Basically, I felt like it would work in any more "modern" settings where you needed a malleable character who wasn't just an adventurer/fighter type. Someone with knowledge of "magic" (chemicals, potions and tonics) with some sort of basic melee skills.

"I remember you talking about this before, but you're going to have to explain this a bit more to convince me," Don Lee of PDT said at Taste of the Nation when I brought it up again. In fact, the last time he overheard me try to explain this, he looked downright horrified.

"OK, so what I'm thinking is if I were to create a RPG character type, they'd be something like a cleric you know?"

Don looked skeptical.

"Sort of like a role-playing version of Jerry Thomas. The ability to revive? Heal? Bring back the dead? You know, like an old school pre-Prohibition bartender who had something for what ailed ya. Tinctures, infusions, cordials, what have you. But he could also throw down a bit if things got hairy."

At that moment I couldn't help but imagine a bartender wielding a muddler like mace.

Don raised an eyebrow and looked about 70% convinced. Like Icarus I took this as my cue to fly high.

"...I'm thinking though that even if based on clerics, they'd be more of a chaotic good alignment."

Instantly Don's face changed and my imaginary wax wings melted, "I don't know about that."

"No chaotic good??" I asked incredulously.

"Well, you had me up until the chaotic part," he said. "But good? I don't know."

Don's reaction brought me back to the root of why bartenders might be a bit tedious to create a character for. Whenever I talked to people about this idea, they all seemed to have their own idea of how they would craft their bartender character. Not that this is surprising, but bartenders came in all shapes, sizes, personalities and alignments. Maybe as a one-off classless character you styled after a certain class, but its own class? It was just too tricky. It would be like dealing with elves.
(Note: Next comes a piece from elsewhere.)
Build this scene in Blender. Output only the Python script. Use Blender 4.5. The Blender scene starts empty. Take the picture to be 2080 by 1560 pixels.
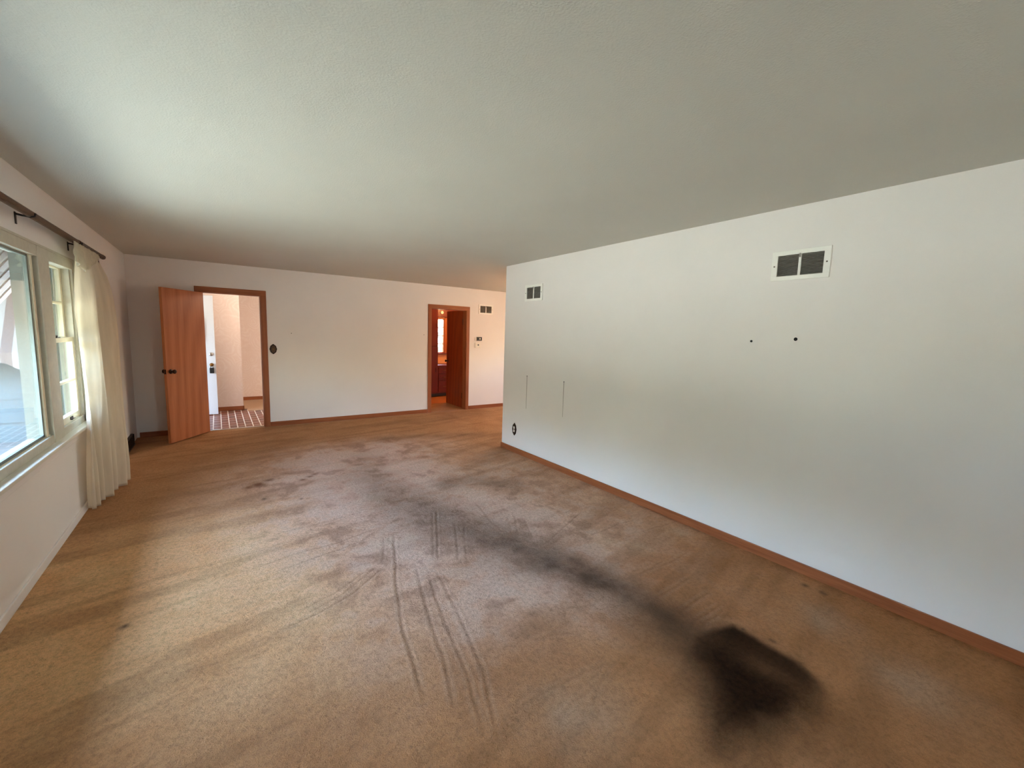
import bpy, bmesh, math, random
import numpy as np
from mathutils import Vector, Matrix
random.seed(7); rng = np.random.default_rng(7)
S = bpy.context.scene
COL = S.collection
PI = math.pi

# ------------------------------------------------------------------ camera
F_PX, YAW, PITCH, ROLL, CAM_H = 852.5, 0.61299, 0.11522, -0.02978, 1.5371
cam = bpy.data.cameras.new('camera'); cam.sensor_width = 36.0; cam.lens = F_PX / 2080 * 36.0
cam.clip_start = 0.05; cam.clip_end = 300
cam_o = bpy.data.objects.new('camera', cam); COL.objects.link(cam_o)
def cam_axes():
    cy, sy, cp, sp = math.cos(YAW), math.sin(YAW), math.cos(PITCH), math.sin(PITCH)
    f = Vector((sy*cp, cy*cp, -sp)); r0 = Vector((cy, -sy, 0)); d0 = f.cross(r0)
    cr, sr = math.cos(ROLL), math.sin(ROLL)
    return cr*r0 + sr*d0, -(-sr*r0 + cr*d0), -f
rx, up, bk = cam_axes()
cam_o.matrix_world = Matrix(((rx.x, up.x, bk.x, 0), (rx.y, up.y, bk.y, 0), (rx.z, up.z, bk.z, CAM_H), (0, 0, 0, 1)))
S.camera = cam_o

# ------------------------------------------------------------------ view, sky, sun, lamps
S.view_settings.view_transform = 'Standard'; S.view_settings.look = 'None'
S.view_settings.gamma = 1.0; S.view_settings.use_curve_mapping = False
S.view_settings.exposure = 2.42
S.cycles.use_denoising = True
S.cycles.max_bounces = 14; S.cycles.diffuse_bounces = 9; S.cycles.glossy_bounces = 4
S.cycles.transparent_max_bounces = 12; S.cycles.transmission_bounces = 8
S.cycles.sample_clamp_indirect = 6.0
S.cycles.caustics_reflective = False; S.cycles.caustics_refractive = False

SKY_STRENGTH, SUN_STRENGTH = 2.6, 19.5
W = bpy.data.worlds.new('sky'); S.world = W; W.use_nodes = True
wt = W.node_tree; bg = wt.nodes['Background']
sky = wt.nodes.new('ShaderNodeTexSky'); sky.sky_type = 'NISHITA'; sky.sun_disc = False
sky.sun_elevation = math.radians(62); sky.sun_rotation = math.radians(90); sky.air_density = 1.3; sky.dust_density = 2.5
haze = wt.nodes.new('ShaderNodeMix'); haze.data_type = 'RGBA'; haze.inputs[0].default_value = 0.45
haze.inputs[7].default_value = (0.60, 0.65, 0.74, 1)
wt.links.new(sky.outputs[0], haze.inputs[6]); wt.links.new(haze.outputs[2], bg.inputs['Color'])
bg.inputs['Strength'].default_value = SKY_STRENGTH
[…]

Maybe you can work around it be creating several canonical varieties of bartenders with their own style and skill sets, but left unmoored you'd just KNOW that someone like your friend's annoying cousin who does badly rendered fantasy "art" involving thinly veiled aspirational versions of himself is going to insist that he's a special snowflake by making some ridiculously bulky character weighed down with back story where he's some kind of half-elf/underwater elf/dragon druid or something and he'll get TOO into it and would ruin everyone's game with his inability to...

...er, but I'm getting carried away.

Anyhow, the point being, your bartender could be anything depending on what comes to your mind when you think "bartender".

Jeffrey Morgenthaler thought cleric wasn't too bad, but if he had to give himself a character, he thought of himself more as a paladin. He also pointed out that thanks to learning the bar trade in seedier venues his character would always have +2 Strength. And I could definitely see that.

Fellow NRN-er Elizabeth Licata said that bartenders were more bards in her opinion. OK, this I could see too.

It all depended. The more I thought about it, I could see how a assassin or rogue filling up your next drink. And one bartender might think of themselves as more of a wizard while another might find themselves to be more of a sorcerer.

Then think about what edition rules you were going to try and base a game on and the alternate classes out there. I thought about all the bartenders I knew and found that, yea, pretty much there was a character class and unique style out there for any of them. The possibilities are simply endless. Which actually, makes it kind of cool from a story-telling standpoint.

I don't know. It's been a while and I never actively played *too* much so maybe it's not as hard as I'm making it out to be, but all the complexities does convince me even more that someone needs to play out a bartender character. That is, if this has not happened already somewhere out there in the wide world of tabletop gaming. If it has, let me know how it worked out for you.